>>>>>

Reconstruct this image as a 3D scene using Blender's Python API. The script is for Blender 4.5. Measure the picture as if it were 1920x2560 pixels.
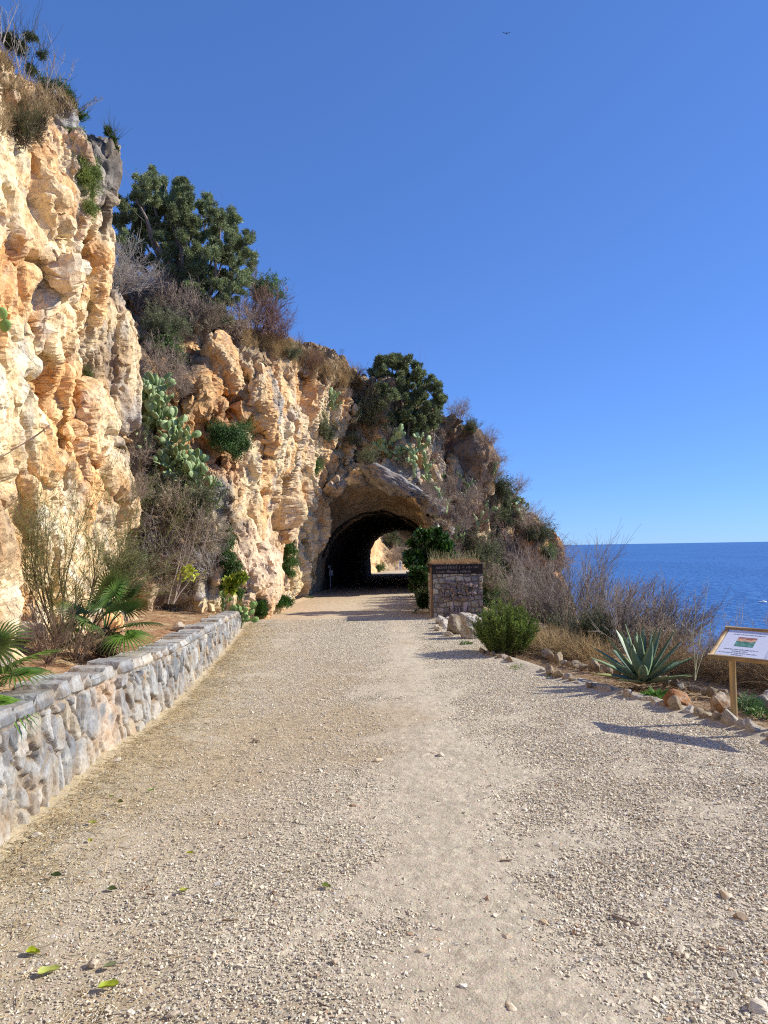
import bpy, math, random
import numpy as np
from mathutils import Vector, Matrix, Euler
from mathutils.bvhtree import BVHTree

for o in list(bpy.data.objects): bpy.data.objects.remove(o)
SC = bpy.context.scene
COL = SC.collection
rad = math.radians

# ---------------------------------------------------------------- camera
F = 1775.0; CU, CV = 960.0, 1280.0; EYE = 1.70
PITCH = rad(2.87); ROLL = -0.0165
cam = bpy.data.cameras.new('camera'); camo = bpy.data.objects.new('camera', cam); COL.objects.link(camo)
cam.sensor_fit = 'VERTICAL'; cam.sensor_height = 36.0; cam.lens = F/2560*36.0
cam.clip_start = 0.05; cam.clip_end = 90000
CM = (Matrix.Translation((0, 0, EYE)) @ Matrix.Rotation(math.pi/2+PITCH, 4, 'X') @ Matrix.Rotation(ROLL, 4, 'Z'))
camo.matrix_world = CM
SC.camera = camo
RW = np.array(CM.to_3x3())

# ---------------------------------------------------------------- sky and sun
SUN_EL = rad(32); SUN_AZ = rad(6)          # azimuth measured from +X towards +Y
SUNV = Vector((math.cos(SUN_EL)*math.cos(SUN_AZ), math.cos(SUN_EL)*math.sin(SUN_AZ), math.sin(SUN_EL)))
w = bpy.data.worlds.new('World'); SC.world = w; w.use_nodes = True
nt = w.node_tree; bg = nt.nodes['Background']
sk = nt.nodes.new('ShaderNodeTexSky'); sk.sky_type = 'NISHITA'; sk.sun_disc = False
sk.sun_elevation = SUN_EL; sk.sun_rotation = math.pi/2-SUN_AZ
sk.altitude = 2000; sk.air_density = 1.0; sk.dust_density = 0.0; sk.ozone_density = 6.0
gm_ = nt.nodes.new('ShaderNodeGamma'); gm_.inputs[1].default_value = 0.63
tn = nt.nodes.new('ShaderNodeMix'); tn.data_type = 'RGBA'; tn.blend_type = 'MULTIPLY'; tn.inputs[0].default_value = 1.0; tn.inputs[7].default_value = (0.90, 1.40, 2.42, 1)
nt.links.new(sk.outputs[0], gm_.inputs[0]); nt.links.new(gm_.outputs[0], tn.inputs[6]); nt.links.new(tn.outputs[2], bg.inputs[0])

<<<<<

▸ **EXERCISE AIM**:
Repeat the lines exactly as they stand, from the opening line of the data through the line with "from mathutils.bvhtree import BVHTree". Pictures stay out of the copy.

▸ **RESPONSE**:
Reconstruct this image as a 3D scene using Blender's Python API. The script is for Blender 4.5. Measure the picture as if it were 1920x2560 pixels.
import bpy, math, random
import numpy as np
from mathutils import Vector, Matrix, Euler
from mathutils.bvhtree import BVHTree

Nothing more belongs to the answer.